By Dan Izenberg
To view original article, published by the Jerusalem Post on the 4th August, click here
In one of the most bitter clashes in memory between the High Court of Justice and a representative of the State Attorney’s Office, Supreme Court President Dorit Beinisch on Sunday accused the state of violating a ruling handed down 11 months ago regarding the route of the West Bank security barrier between the Palestinian village of Bil’in and the urban settlement of Modi’in Illit.
The conflict came during a hearing over a motion for contempt of court filed by attorney Michael Sfard on behalf of Bil’in residents after the state failed to find an alternative route to the one rejected by the High Court on September 4, 2007. A few days after Sfard filed the contempt of court petition, the state presented a proposal for a new route. Sfard fired back that the new route ignored all of the guidelines the court had given the state in its September ruling.
Attorney Avi Licht, representing the state, disagreed with Sfard. All three justices – Beinisch, Supreme Court Deputy President Eliezer Rivlin and Ayala Procaccia – disagreed with Licht.

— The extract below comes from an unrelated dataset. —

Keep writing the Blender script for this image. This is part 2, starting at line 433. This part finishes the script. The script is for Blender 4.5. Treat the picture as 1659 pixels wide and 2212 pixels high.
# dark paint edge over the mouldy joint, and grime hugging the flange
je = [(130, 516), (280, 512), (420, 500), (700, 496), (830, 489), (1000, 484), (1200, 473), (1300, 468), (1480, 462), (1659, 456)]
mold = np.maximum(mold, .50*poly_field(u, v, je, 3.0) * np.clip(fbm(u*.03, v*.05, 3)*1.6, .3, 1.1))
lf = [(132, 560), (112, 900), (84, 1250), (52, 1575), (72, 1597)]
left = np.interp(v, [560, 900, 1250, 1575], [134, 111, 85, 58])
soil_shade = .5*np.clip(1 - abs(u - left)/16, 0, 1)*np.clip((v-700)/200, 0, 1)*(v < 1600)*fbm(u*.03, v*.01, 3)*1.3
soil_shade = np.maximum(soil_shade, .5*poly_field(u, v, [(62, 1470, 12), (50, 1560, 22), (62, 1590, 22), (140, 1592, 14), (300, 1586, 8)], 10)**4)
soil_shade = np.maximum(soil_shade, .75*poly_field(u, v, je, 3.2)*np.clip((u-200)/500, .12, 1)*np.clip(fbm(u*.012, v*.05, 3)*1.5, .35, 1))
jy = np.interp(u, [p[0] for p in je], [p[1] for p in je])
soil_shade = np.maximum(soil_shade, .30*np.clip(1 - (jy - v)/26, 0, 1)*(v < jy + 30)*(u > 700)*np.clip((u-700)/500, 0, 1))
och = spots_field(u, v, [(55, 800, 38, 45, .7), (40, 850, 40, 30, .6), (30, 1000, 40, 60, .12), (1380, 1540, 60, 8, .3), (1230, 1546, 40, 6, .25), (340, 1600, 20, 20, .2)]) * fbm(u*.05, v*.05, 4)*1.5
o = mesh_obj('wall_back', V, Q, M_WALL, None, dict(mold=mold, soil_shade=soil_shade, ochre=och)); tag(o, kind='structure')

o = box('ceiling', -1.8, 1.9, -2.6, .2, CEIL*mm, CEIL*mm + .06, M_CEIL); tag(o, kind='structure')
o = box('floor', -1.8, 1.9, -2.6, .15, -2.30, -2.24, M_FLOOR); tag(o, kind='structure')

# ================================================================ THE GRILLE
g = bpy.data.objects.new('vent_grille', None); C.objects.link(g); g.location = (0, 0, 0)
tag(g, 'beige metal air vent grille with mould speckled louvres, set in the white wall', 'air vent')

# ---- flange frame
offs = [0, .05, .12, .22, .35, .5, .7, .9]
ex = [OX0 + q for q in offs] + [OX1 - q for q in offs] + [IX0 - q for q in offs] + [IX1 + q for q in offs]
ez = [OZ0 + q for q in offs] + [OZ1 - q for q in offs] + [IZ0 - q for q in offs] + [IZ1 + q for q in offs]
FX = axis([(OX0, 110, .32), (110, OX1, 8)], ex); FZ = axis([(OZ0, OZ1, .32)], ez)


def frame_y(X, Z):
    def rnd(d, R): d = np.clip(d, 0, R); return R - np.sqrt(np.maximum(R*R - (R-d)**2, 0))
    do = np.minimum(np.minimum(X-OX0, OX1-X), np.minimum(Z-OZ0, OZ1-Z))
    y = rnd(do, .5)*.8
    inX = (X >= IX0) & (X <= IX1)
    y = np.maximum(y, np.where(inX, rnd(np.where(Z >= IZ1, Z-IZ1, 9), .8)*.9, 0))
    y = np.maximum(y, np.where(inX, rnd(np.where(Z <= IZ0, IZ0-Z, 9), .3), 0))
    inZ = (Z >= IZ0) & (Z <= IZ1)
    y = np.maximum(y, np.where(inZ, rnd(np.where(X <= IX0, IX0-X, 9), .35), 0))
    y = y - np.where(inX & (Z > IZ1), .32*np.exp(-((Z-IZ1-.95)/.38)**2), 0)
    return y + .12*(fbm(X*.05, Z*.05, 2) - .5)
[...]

In its September 4, 2007, ruling, the court criticized two elements of the barrier route between Bil’in and Modi’in Illit. In the northern part of the segment, the original barrier route had left all of Wadi Dolev, a fertile area of hundreds of dunams owned and farmed by Bil’in villagers, on the Israeli side. At the same time, the southern part of the original barrier route was designed to protect Phase 2 of a new housing development project called Matityahu East, even though the land earmarked for Phase 2 was empty and there were no detailed plans for its development.
The court ordered the state to move the barrier to include as much of Wadi Dolev as possible on the Palestinian side and said the route should not be built on Palestinian-owned land. Regarding the southern segment of the barrier, the court ordered the state to move it so that Phase 2 of Matityahu East would be on the Palestinian side.
According to a new proposal presented by the state to the court on Sunday, the northern segment of the barrier was shifted so that some of the Wadi Dolev land would be on the Palestinian side. However, the route of the barrier continued to be on privately-owned Palestinian land. Meanwhile, the state did not shift the southern segment of the barrier at all, so that all of Phase 2 of Matityahu East remained on the Israeli side despite the court’s instructions.
Licht said the state could not follow the court’s guidelines regarding the southern segment because that would mean that the barrier would be situated only a few meters away from the houses of Phase 1 of Matityahu East and this was too great a security risk. He argued that the state had adhered to the court’s order not to take Phase 2 of Matityahu East into account in determining the new route but that the result had been the same – all of Phase 2 remained on the Israeli side of the barrier. The difference was that this time, the route had been determined to protect the existing Jewish residents of Phase 1 and not the future Jewish residents of Phase 2.
Beinisch ruled that the state had indeed violated the court’s ruling from September. She said that if the state had concluded that it could not obey the ruling because of security concerns for the residents of Phase 1 of Matityahu East, it should have come back to the court and told it so, instead of claiming that the alternative route was in keeping with its allegedly reasonable interpretation of the court ruling, which, she repeatedly insisted, was not reasonable.
Toward the end of the heated discussion, Licht informed the court that the state had come up with an alternative barrier route that would provide security for Phase 1 of Matityahu East and still leave some of Phase 2 on the Palestinian side of the barrier.
Beinisch gave the state 45 days to present its new proposal. She gave Sfard three weeks to respond to the proposal after it is presented to the court. Beinisch added that the court would hand down a ruling on whether to penalize the state for contempt of court at the end of the hearing on the alternative route.